Published daily by the Lowy Institute

Are we spying just because we can?

Are we spying just because we can?
Published 8 Nov 2013 

Geoff Miller is a former Director-General of the Office of National Assessments.

Yesterday Sam Roggeveen canvased six possible reasons why the Indonesians seem so upset at Snowden’s revelations of electronic espionage by the US and its allies, including ourselves.

In considering this, it’s worth looking back at how intelligence has developed over the last 75 years, and how we’ve got to where we seem to be today. World War II of course was a war for survival on the part of the Western world, with intelligence ruses and breakthroughs (eg. cracking the Japanese naval cipher, an essential part of eventual success). It was unfortunately followed by the rise of the Communist great powers, Russia and China, both totalitarian, frighteningly powerful in different ways, extraordinarily opaque but very clear in their intention to do no good to Western interests. We actually fought a war with China, in Korea.

Eventually these threats decreased, with the collapse first of the 'Sino-Soviet bloc' and later of the Soviet Union itself, and the increasing 'socialisation' of both Russia and China into the generally accepted international system. Still opaque, to varying degrees, still powerful, less of an existential threat than they had been thought to be, but still what most people would regard as legitimate targets of a prudent Western intelligence effort, an effort which had become immensely more sophisticated and capable over the years.

Then of course we had 9/11, and suddenly the whole world seemed to require the most intense intelligence scrutiny to prevent more terrorist attacks on innocent civilian populations. No one would disagree with the validity and importance of this intelligence objective, and indeed there is no reason to disbelieve American claims that dedicated intelligence efforts have prevented many planned terrorist attacks.

But it all seems to have led to a situation in which the machinery has gone on to some sort of auto-pilot, collecting because it’s possible to collect, not because there’s a reason to collect.[fold]

German complaints about the American bugging of Angela Merkel’s phone seem the best illustration. When the German outrage became known there was a flurry of 'realistic' put-downs in the US and elsewhere: 'everybody does it', they said, or would if they could.

Senior US intelligence officials called before Congress said 'leadership intentions' were a prime intelligence target. But whose leadership intentions? Angela Merkel was regarded, apparently by Obama himself, as his prime ally in Europe. They gave each other high awards as signs of esteem. If Obama wanted to know Merkel's intentions, surely he could just ask her, as a trusted ally, rather than have his intelligence minions trawl through her private communications.

This is the sound point which the Germans were making with their protests about excessive surveillance, and it relates to what is and is not appropriate between countries which are allies or are endeavouring to strengthen a bilateral relationship.
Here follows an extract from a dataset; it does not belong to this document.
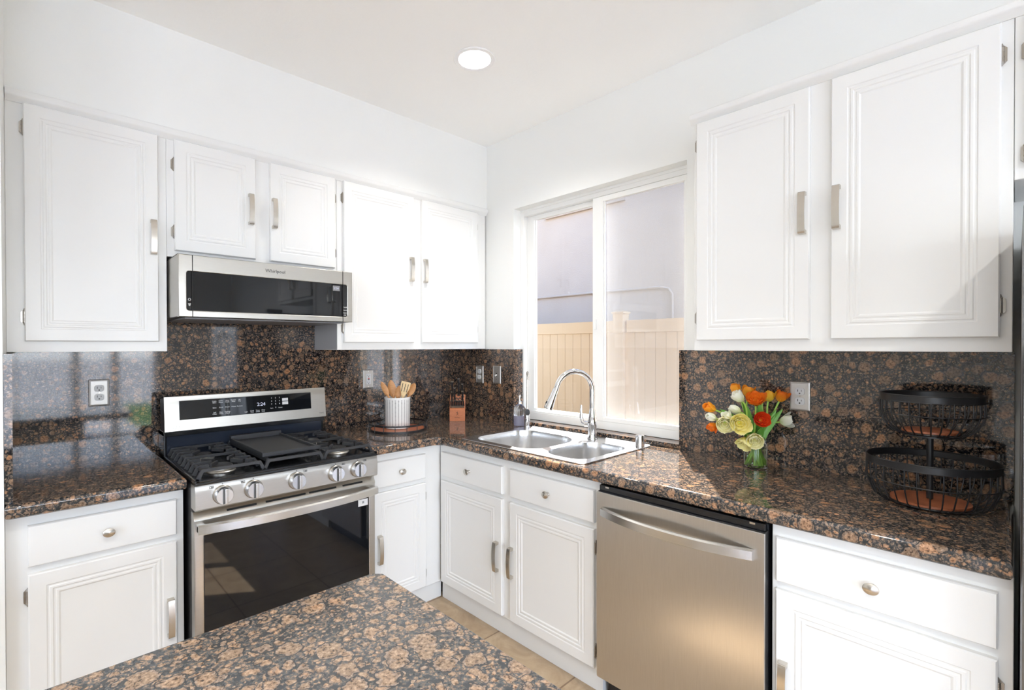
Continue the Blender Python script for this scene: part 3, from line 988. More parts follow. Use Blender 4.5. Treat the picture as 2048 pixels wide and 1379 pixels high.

Strengthening the relationship is what our government is trying very hard to do with Indonesia at the moment, and of course it doesn’t sit well with covert efforts to eavesdrop on Indonesian leadership communications, which seems to be what Snowden has alleged and which, in at least one Australian press report, an Australian 'former intelligence officer' has boasted about. (This is of course a different matter from efforts, made by both sides, to combat terrorism and people smuggling in and from Indonesia, from which both sides benefit.)

So Sam’s sixth reason for Indonesia’s upset — 'perhaps they’re really annoyed with us' — should not be lightly dismissed. The latest issue of Foreign Affairs contains an article on Snowden and US foreign policy by Farrell and Finnemore which concludes that in the 'age of leaks', secret behaviour can no longer be kept secret, leading to 'an accelerating hypocrisy collapse'.

That’s a conclusion which our government needs to think about as it considers next steps in our relationship with Indonesia, a relationship which our prime minister has described as Australia's most important.